Pour Hugo Collin-Desrosiers, coordonnateur en justice sociale et droit public au centre de développement professionnel de la Faculté de droit, les étudiants ne devraient pas payer de frais de scolarité pour travailler au sein d’un organisme communautaire. « Quand l’étudiant se retrouve à payer des frais de scolarité qui vont à l’Université, mais que l’effort de formation est fait par des gens qui sont à l’extérieur, je me demande dans quelle mesure c’est légitime et cohérent », affirme-t-il lors de la discussion.

De son côté, Sean Cory, président de l’Association des Employés de Recherche de l’Université McGill (AMURE), souligne que l’obtention de crédits pour un stage a l’avantage de permettre aux étudiants de réduire  la quantité de travail scolaire qui doit être accomplie au cours de la session. Selon lui, la solution réside plutôt dans la mise en place de mécanismes pour s’assurer que l’étudiant retire autant par son stage que ce qui aurait été appris dans un cours.

Certains membres du public ont pour leur part affirmé que l’obtention de crédits n’était pas incompatible avec l’absence des frais de scolarité, ni d’ailleurs l’apprentissage de la compensation monétaire. D’autres ont signalé que les stages non rémunérés risquent d’entraîner une dévalorisation du travail communautaire.

À ce propos, Monsieur Collin-Desrosiers souligne le danger que, faute de rémunération et d’une  reconnaissance sociale de l’importance du travail communautaire, l’investissement personnel des stagiaires décline. « Ça n’a pas de sens parce que les conséquences pour les gens qui ont besoin de ces ressources sont bien réelles, particulièrement dans les situations où les mécanismes publics n’existent pas ou ne sont pas fonctionnels. »

Les stages et le droit

Selon Isabelle Boivin, avocate chez Trudel Nadeau Avocat et invitée à la discussion, le travail d’un stagiaire devrait être balisé afin d’éviter les situations où l’étudiant accomplit des tâches administratives qui ne sont pas reliées à son domaine d’étude. Elle affirme que la législation ne donne pas un statut particulier aux étudiants et, par conséquent, le travail effectué par ceux-ci devrait être rémunéré conformément à la loi. La seule exception provient de l’article 3 de la Loi sur les normes du travail, qui exclut de son application les stages hors campus reconnus par l’établissement d’enseignement. À travers ce processus d’approbation, « l’université a un pouvoir sur ce qui est acceptable ou non », maintient  l’avocate lors de la discussion.

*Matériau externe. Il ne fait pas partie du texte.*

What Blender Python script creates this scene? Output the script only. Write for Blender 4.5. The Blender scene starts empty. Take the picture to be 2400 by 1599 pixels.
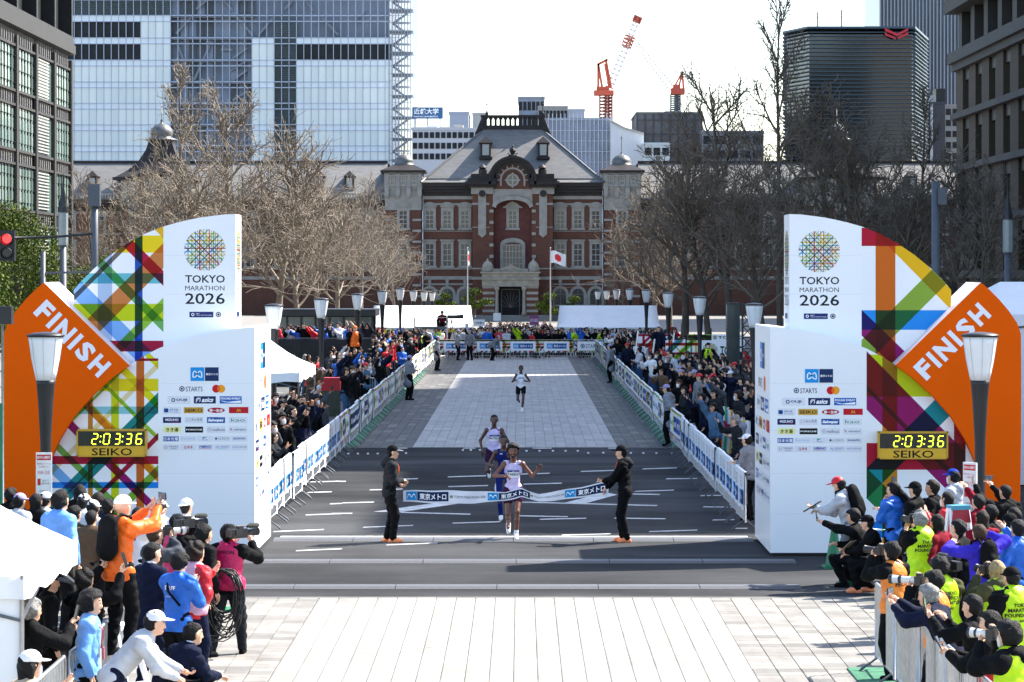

Mme Boivin ajoute que le travail bénévole n’est pas non plus couvert par cette loi. Elle précise toutefois que la jurisprudence a déjà exigé qu’un individu obtienne rémunération pour son travail. « Il y a des cas où on est venu dire que non, dans ce cas-ci, ce n’est pas du bénévolat, la personne rend service à l’entreprise, exécute des tâches connexes à celle d’autres employés de la même entreprise et ça ne rentre pas dans le cadre d’aucune exclusion, donc c’est un salarié visé par la législation », explique-t-elle en entrevue avec Le Délit.

En ce qui concerne les stages de soutien aux professeurs, le programme B.C.L/LL.B étant considéré comme une formation de premier cycle, ses étudiants ne sont pas protégés par la convention collective entre l’Université McGill et l’Association des étudiant-e‑s diplômé-e‑s employés de McGill, qui encadre le travail des auxiliaires d’enseignement.

Au cours de la discussion, la vice-doyenne à l’enseignement de la Faculté de droit, Jaye Ellis, s’est montrée ouverte à une éventuelle conversation sur la rémunération potentielle des auxiliaires d’enseignement en droit. Elle a également affirmé ne pas connaître les barrières à un tel projet, « d’où l’importance d’avoir cette discussion », dit la Vice-Doyenne.